Everyone should have some savings of some sort. Whether its £100 or so in an Internet savings account or £2,000 tied up in a bond, the need to have some extra funds is essential for a debt-free existence. But according to a new study, 11million adults don’t have any savings at all. Does this mean they are more prone to debt? Possibly. After all, where would you go if you had to pay an urgent bill but had no money?

In such situations, taking out a payday loan can seem like a convenient option. But more often than not, it can exacerbate an already difficult financial situation. Whereas if you had savings to fall back on, you would have less need to rely on a payday loan company at all. But with all the different saving accounts out there, which ones should you choose?

ISAs

These are tax-free saving accounts which earn good rates of interest, partly because the money is tied up for 12 months and cannot be withdrawn during that time. The maximum amount you can put into an ISA per year is around the £5,500 (as of 2011/2012 tax year).

Instant Access Savings Accounts


This is great for emergency funds. You can withdraw money at any point without having to pay a penalty although interest rates tend to be lower.


Regular Saving Accounts

The most basic of saving accounts, these are ideal for first time savers who want to put a certain amount of money away each month, although there are certain restrictions as to the amount you can invest and the number of times you can withdraw money.

In the meantime, for anyone who is experiencing the worry of being in debt and are unable to even think about putting money aside into a savings account, debt management companies can help to significantly reduce monthly repayments.
Depending on the amount of debt you owe, debt consolidation experts will talk you through the options which are best for you, which may include a debt management plan or an IVA.

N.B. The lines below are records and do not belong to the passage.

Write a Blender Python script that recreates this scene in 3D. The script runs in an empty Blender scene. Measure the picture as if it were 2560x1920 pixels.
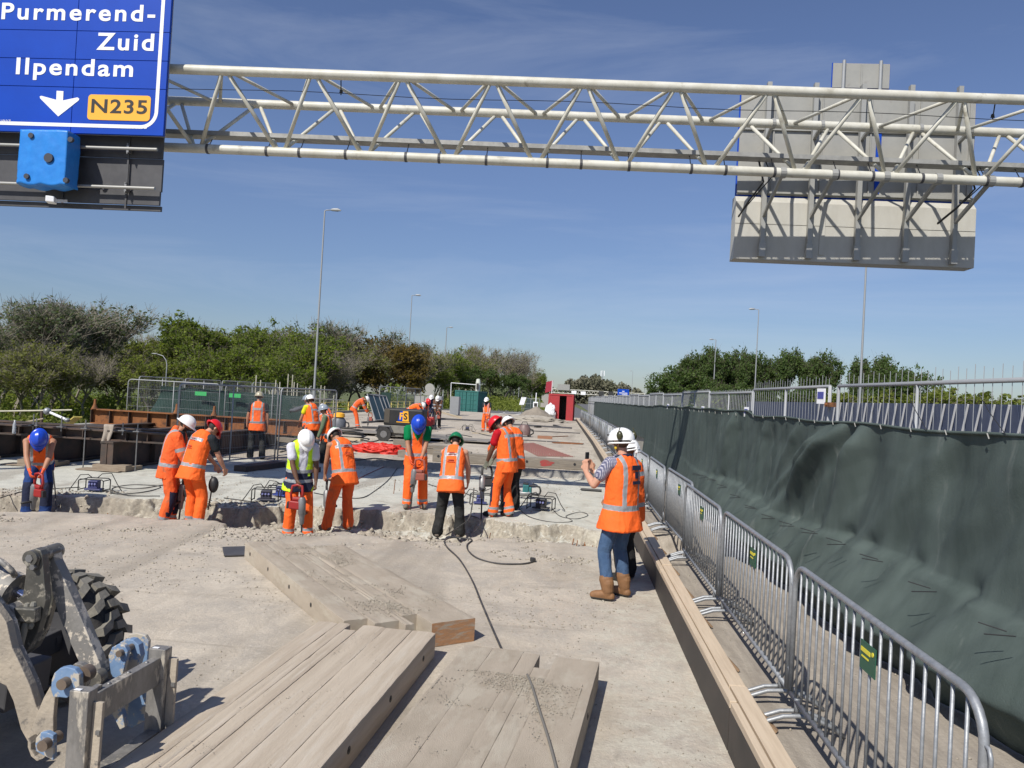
import bpy, bmesh, math, random
import numpy as np
from mathutils import Vector, Matrix, Euler
S = bpy.context.scene
COL = S.collection
R = math.radians
# ---------------------------------------------------------------- camera
FPX, CAMH, YAW, PITCH, ROLL = 1900., 2.15, .0773, .0158, .055
def V3(*a): return np.array(a, float)
cF = V3(-math.sin(YAW)*math.cos(PITCH), math.cos(YAW)*math.cos(PITCH), math.sin(PITCH))
_r = V3(math.cos(YAW), math.sin(YAW), 0); _u = np.cross(_r, cF)
cR = _r*math.cos(ROLL)+_u*math.sin(ROLL); cU = _u*math.cos(ROLL)-_r*math.sin(ROLL)
cam = bpy.data.cameras.new('camera'); camo = bpy.data.objects.new('camera', cam); COL.objects.link(camo)
cam.sensor_width = 36; cam.lens = FPX/2560*36; cam.clip_end = 4000; cam.clip_start = .05
m = Matrix.Identity(4)
for i in range(3):
    m[i][0], m[i][1], m[i][2] = cR[i], cU[i], -cF[i]
m[2][3] = CAMH
camo.matrix_world = m
S.camera = camo
def ray(x, y): return cF+cR*(x-1280)/FPX-cU*(y-960)/FPX
def G(x, y, z=0.):                       # survey helper: pixel of the photo -> point on the level z
    d = ray(x, y); return V3(0, 0, CAMH)+d*(z-CAMH)/d[2]
def at(x, y, Y):                         # survey helper: pixel -> point at the distance Y
    d = ray(x, y); return V3(0, 0, CAMH)+d*(Y/d[1])
# ---------------------------------------------------------------- world and sun
SUN_AZ, SUN_EL = 205., 46.
W = bpy.data.worlds.new('World'); S.world = W; W.use_nodes = True
nt = W.node_tree; nt.nodes.clear()
def nd(nt, t, **k):
    n = nt.nodes.new(t)
    for a, b in k.items():
        if a in n.inputs.keys() if hasattr(n.inputs, 'keys') else False: n.inputs[a].default_value = b
        else: setattr(n, a, b)
    return n
sky = nd(nt, 'ShaderNodeTexSky'); sky.sky_type = 'NISHITA'; sky.sun_disc = False
sky.sun_elevation = R(SUN_EL); sky.sun_rotation = R(SUN_AZ); sky.air_density = 1.0; sky.dust_density = .35; sky.ozone_density = 2.4; sky.altitude = 0
bg = nd(nt, 'ShaderNodeBackground'); bg.inputs['Strength'].default_value = .09
out = nd(nt, 'ShaderNodeOutputWorld')
tc = nd(nt, 'ShaderNodeTexCoord'); mp = nd(nt, 'ShaderNodeMapping'); mp.inputs['Scale'].default_value = (1.0, 2.6, 9.0); mp.inputs['Rotation'].default_value = (.15, .25, .5)
nz = nd(nt, 'ShaderNodeTexNoise'); nz.inputs['Scale'].default_value = 1.5; nz.inputs['Detail'].default_value = 7; nz.inputs['Roughness'].default_value = .62; nz.inputs['Distortion'].default_value = .5
cr = nd(nt, 'ShaderNodeValToRGB'); cr.color_ramp.elements[0].position = .47; cr.color_ramp.elements[1].position = .86
cr.color_ramp.elements[1].color = (.24, .24, .24, 1)
mx = nd(nt, 'ShaderNodeMix'); mx.data_type = 'RGBA'
tint = nd(nt, 'ShaderNodeMix'); tint.data_type = 'RGBA'; tint.blend_type = 'MULTIPLY'; tint.inputs[0].default_value = 1.0
tint.inputs[7].default_value = (1.02, .93, 1.05, 1)
L = nt.links.new
sz = nd(nt, 'ShaderNodeSeparateXYZ'); hr_ = nd(nt, 'ShaderNodeMapRange'); hr_.inputs[1].default_value = -.02; hr_.inputs[2].default_value = .30
hm = nd(nt, 'ShaderNodeMix'); hm.data_type = 'RGBA'; hm.inputs[6].default_value = (.54, .60, .72, 1); hm.inputs[7].default_value = (.86, .84, .98, 1)
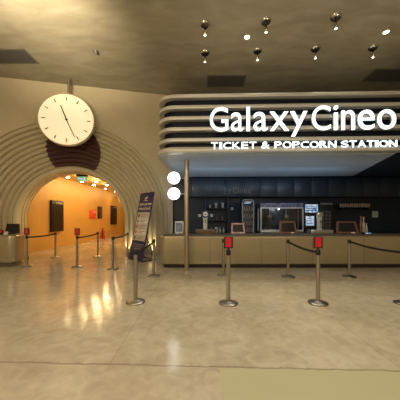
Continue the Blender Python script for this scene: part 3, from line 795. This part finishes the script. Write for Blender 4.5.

A debt management plan is great for anyone who can commit to regular monthly payments whereas an IVA – Individual Voluntary Arrangement – is more suitable for someone who owes more than £12,000 and needs a longer time to pay it off. Both plans are sorted by the debt management company who liaise with your creditors on your behalf, ensuring that both parties reach a mutual agreement.

Once your debts are cleared, make sure you celebrate by putting some of your hard earned cash into a savings account, to save for a rainy day: you never know when you may need it.